I’ve been feeling better as of late.
Last week, I found myself in a terrible head space I couldn’t seem to escape. No matter what I did or who I spoke to, nothing helped. I felt stuck in my ways and no action felt inspiring because I couldn’t help but fixate on the fact that problems are never-ending.
I had no desire to improve my life or get out of bed because with one problem coming to an end, I knew another would be on the rise. Not to mention, I felt helpless to my problems. I was feeling hurt by other people, but I didn’t want to cause an issue. So, I tried to keep to myself and move on.
Well, repression never leads to good results. You end up feeling more unseen or heard by not only other people, but yourself. I was trying to brush how I felt under the rug to keep others more comfortable.
I’ve still been doing that up until this moment. I’m trying to silently and effortlessly keep how I feel to myself, but I can’t deny that I still feel hurt.

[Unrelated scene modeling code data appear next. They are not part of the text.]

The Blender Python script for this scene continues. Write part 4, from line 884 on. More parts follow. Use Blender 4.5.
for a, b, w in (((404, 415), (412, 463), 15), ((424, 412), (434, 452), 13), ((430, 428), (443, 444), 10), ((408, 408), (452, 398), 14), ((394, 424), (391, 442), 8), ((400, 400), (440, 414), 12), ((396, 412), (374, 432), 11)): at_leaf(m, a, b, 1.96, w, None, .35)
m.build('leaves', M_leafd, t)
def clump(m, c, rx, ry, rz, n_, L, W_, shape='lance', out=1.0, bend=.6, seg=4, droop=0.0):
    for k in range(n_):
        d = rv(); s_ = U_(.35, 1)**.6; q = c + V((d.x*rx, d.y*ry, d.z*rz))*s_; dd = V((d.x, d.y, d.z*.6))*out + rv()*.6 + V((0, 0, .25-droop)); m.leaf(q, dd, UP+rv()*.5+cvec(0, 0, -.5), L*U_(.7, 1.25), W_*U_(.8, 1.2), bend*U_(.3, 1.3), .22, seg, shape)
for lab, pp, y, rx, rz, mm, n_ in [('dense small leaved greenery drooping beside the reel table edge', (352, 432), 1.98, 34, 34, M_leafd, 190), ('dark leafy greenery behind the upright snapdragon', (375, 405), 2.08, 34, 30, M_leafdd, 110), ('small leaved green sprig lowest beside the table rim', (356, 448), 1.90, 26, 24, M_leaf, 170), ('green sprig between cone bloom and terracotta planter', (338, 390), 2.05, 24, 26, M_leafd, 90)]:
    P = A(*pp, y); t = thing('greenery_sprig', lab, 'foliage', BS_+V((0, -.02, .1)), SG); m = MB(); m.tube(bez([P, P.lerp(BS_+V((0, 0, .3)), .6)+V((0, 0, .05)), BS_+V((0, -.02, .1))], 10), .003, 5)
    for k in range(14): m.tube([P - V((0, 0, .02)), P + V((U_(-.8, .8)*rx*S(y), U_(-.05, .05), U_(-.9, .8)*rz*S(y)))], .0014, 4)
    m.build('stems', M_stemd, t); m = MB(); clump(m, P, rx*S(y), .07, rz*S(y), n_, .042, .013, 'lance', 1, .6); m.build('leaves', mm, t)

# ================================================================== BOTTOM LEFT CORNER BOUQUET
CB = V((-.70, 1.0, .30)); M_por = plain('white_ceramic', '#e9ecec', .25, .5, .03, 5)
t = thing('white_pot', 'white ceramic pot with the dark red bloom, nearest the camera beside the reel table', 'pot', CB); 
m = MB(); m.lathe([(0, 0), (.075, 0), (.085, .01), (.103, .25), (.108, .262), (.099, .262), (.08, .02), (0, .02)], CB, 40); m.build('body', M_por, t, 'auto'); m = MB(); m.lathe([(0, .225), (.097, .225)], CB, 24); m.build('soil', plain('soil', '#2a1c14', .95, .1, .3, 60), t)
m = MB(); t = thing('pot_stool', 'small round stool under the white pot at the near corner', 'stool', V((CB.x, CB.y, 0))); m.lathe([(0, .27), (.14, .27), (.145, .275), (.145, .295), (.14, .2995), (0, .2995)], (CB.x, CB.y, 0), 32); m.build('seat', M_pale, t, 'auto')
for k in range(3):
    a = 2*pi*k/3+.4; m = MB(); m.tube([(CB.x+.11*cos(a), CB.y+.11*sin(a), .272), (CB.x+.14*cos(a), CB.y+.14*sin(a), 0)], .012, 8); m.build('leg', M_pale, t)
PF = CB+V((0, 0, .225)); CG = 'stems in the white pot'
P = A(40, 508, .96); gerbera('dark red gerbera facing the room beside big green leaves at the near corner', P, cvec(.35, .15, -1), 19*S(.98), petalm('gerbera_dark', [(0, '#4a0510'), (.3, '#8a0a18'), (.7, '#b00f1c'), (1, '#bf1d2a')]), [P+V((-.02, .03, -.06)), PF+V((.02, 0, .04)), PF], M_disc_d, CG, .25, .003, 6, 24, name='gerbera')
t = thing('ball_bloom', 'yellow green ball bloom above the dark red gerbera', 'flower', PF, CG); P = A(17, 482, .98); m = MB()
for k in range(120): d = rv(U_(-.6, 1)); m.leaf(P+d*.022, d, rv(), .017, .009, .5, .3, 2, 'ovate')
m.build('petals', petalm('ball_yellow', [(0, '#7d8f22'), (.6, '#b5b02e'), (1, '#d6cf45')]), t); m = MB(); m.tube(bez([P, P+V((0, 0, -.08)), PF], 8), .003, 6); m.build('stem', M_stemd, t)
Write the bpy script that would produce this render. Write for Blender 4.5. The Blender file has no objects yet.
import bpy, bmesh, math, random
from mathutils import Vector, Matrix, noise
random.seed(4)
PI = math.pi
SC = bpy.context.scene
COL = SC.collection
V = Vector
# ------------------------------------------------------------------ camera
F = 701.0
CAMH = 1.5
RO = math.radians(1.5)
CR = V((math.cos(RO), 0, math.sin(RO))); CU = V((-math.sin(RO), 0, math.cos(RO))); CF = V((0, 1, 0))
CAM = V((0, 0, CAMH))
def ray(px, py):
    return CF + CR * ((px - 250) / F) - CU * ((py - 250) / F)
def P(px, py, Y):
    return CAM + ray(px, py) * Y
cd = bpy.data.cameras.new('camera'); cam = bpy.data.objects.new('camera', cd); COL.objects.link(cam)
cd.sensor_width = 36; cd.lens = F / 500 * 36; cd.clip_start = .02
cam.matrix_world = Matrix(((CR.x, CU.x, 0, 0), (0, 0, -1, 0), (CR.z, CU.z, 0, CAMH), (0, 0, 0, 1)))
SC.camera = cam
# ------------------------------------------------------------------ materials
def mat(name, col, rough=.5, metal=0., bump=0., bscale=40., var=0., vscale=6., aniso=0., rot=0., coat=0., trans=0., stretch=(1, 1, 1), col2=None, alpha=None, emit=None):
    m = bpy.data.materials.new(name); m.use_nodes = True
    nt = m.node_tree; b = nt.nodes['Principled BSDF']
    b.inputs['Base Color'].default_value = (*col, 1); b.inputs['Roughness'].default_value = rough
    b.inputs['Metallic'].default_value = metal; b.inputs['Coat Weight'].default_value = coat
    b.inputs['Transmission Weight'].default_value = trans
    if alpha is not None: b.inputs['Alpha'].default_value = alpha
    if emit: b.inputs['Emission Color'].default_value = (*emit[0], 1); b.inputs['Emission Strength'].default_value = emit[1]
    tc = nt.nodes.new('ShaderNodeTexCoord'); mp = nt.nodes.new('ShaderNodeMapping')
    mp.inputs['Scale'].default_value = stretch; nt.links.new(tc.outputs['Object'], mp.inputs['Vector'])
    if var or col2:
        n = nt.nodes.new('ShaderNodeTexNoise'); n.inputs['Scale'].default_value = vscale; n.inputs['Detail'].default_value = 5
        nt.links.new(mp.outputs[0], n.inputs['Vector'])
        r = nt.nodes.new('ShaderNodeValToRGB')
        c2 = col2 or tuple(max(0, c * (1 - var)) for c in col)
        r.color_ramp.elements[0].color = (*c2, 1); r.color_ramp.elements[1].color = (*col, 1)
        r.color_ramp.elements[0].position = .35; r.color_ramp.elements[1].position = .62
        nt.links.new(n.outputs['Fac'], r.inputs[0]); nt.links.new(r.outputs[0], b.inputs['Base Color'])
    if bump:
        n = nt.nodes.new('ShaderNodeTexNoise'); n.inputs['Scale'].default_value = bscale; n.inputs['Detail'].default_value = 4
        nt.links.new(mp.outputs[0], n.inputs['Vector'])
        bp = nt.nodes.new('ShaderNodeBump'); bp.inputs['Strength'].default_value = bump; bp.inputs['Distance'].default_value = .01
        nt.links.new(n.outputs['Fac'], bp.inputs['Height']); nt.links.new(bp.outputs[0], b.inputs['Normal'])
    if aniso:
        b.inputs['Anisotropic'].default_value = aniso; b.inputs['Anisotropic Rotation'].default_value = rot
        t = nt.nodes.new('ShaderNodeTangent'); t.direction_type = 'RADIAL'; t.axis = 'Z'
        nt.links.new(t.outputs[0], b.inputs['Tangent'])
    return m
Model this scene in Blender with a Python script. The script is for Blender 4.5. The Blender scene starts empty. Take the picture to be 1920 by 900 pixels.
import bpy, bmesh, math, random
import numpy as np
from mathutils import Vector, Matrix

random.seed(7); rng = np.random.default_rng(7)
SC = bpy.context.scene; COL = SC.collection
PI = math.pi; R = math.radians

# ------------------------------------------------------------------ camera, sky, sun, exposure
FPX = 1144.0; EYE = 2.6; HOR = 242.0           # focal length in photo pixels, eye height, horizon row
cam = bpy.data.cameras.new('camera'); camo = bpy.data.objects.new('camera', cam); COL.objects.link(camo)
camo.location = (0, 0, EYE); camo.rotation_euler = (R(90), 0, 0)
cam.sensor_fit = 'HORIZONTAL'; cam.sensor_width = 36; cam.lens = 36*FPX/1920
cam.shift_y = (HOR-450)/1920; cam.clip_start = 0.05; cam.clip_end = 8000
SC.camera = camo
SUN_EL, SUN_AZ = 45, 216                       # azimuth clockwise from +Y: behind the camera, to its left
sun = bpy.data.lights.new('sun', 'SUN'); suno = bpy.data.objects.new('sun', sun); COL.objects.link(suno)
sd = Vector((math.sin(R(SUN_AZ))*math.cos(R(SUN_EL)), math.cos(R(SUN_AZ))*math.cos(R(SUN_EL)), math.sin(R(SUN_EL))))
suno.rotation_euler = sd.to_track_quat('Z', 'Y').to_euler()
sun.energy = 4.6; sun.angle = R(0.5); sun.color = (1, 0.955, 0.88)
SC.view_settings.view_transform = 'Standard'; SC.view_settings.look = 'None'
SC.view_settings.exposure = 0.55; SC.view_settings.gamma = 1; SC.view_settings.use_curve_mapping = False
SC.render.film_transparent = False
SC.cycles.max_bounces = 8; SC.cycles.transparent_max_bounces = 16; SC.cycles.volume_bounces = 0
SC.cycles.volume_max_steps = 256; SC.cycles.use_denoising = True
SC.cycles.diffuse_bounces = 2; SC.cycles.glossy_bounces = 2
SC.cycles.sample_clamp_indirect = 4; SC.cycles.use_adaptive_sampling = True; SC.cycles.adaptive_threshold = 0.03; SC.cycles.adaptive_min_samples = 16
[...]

I tried to tell myself over and over that I have no business feeling this way. I gave myself logical reasons, distractions for days, and tried to drown my issues out by pretending I didn’t care. I want to be the girl who can let go of attachments left and right, but as I already know, I’m not this way. I’ve never been this way. I get caught up and I find myself having to unwind, come back to center, and figure out what we’re going to do next.
It sounds like an easy three-step process, but truth is, you don’t experience the process just once.
Sometimes you manage to unwind your mind and lay out everything that hurts in front of you. You witness the painful memories or even the good ones. You take a hard look at everything that’s had you riled up.
Once you’ve spent some time in your pain, you start to focus less on the exterior aspects of your troubles, but turn inward. You look at your part in it all. You see where you fell short or where you weren’t treating yourself with the best care.
As you begin to show love for yourself again, you find yourself asking what the next step is – what you’re ready to dive in to from here. You transcend the things that left you so broken in search for something new.
Yet in some instances, you may only manage to lay out the pain in front of you before collapsing to the ground. You’re crawled up in bed not willing to do anything else. You go on a two-day bender of drinking and late nights before you’re ready to call it quits on distraction, lay it all out again, and look at the pain differently.
Other times, you manage to get to a place of self-love and see the beauty in what hurt you, but you still can’t let it go. You’re not ready to move on to the next step. You’d rather stick with what’s familiar a little while longer because losing it altogether still hurts deep down.
I’ve found myself in the latter recently.
I’m not in the same pain I was a week ago, but I haven’t quite crossed the threshold in to making a change. I’ve found little things each day that get me excited for my future, but I’m still very much processing it all.
Earlier this week, I realized that I haven’t truly been self-focused in about three years. I’ve always been in the pursuit of someone or had my attention on the relationships (or lack thereof) in my life. I haven’t taken time to jump in to tasks I’ve always wanted to do because I never held my focus there long enough. I’d be inspired for a day before I was back to over-analyzing whether someone viewing my Snapchat meant something. That sounds ridiculous typing it out, but it’s true.
For the first time since I was about 19, I feel like I have a chance to date myself again. A chance to do whatever the hell I want to do because I don’t have anyone to answer to anymore. I don’t have someone to set my sights on or pursue. All I have is a clear slate of time and opportunity that can be filled anyway I’d like. It’s quite freeing when I truly think about it all.
I started watching a new show called You’re The Worst this week, and I’m already half way through the second season. It’s a lovely and honest show about two people trying to build a relationship despite neither of them wanting to commit to the normal ideals of a relationship.
I laid there for hours the other night watching it – all curled up in bed, just showered, no priorities the next day. Everything felt right.
I know, a completely normal twenty-something experience. It’s nothing new. The meaning behind it though was a lot to me. For the first time in forever, I was enjoying my own company. No alcohol on my breath, no men on my mind. I was purely enjoying exactly where I was with who I was.
We hear it all the time, but time is truly key when we’re overcoming anything.
Last week, I wanted to change my circumstances and get things back to how they used to be. Now, I recognize that the past happened, but lingering there will provide no new answers. Letting the past be the past and seeing where time takes me has proven to be the ultimate healer.
It’s good to reflect on where we’ve been and to grow from our mistakes, but it’s when we live in those times that we let the past hold us back from things much better suited for us now.
As I was driving home last night, I rode by a church sign that read, ‘Don’t give up on love.’
So while my past and present has left me feeling dim, I’m letting those words fuel me.
I’m focusing on myself as this year comes to a close while knowing that there’s a universal timeline I have no clue about.
I have the power to make choices to get where I want to be, but the catch is I may not get the knowledge that comes with those choices until a later time.
I trust myself and the timing of my life – and as of this moment, nothing else has felt so sweet.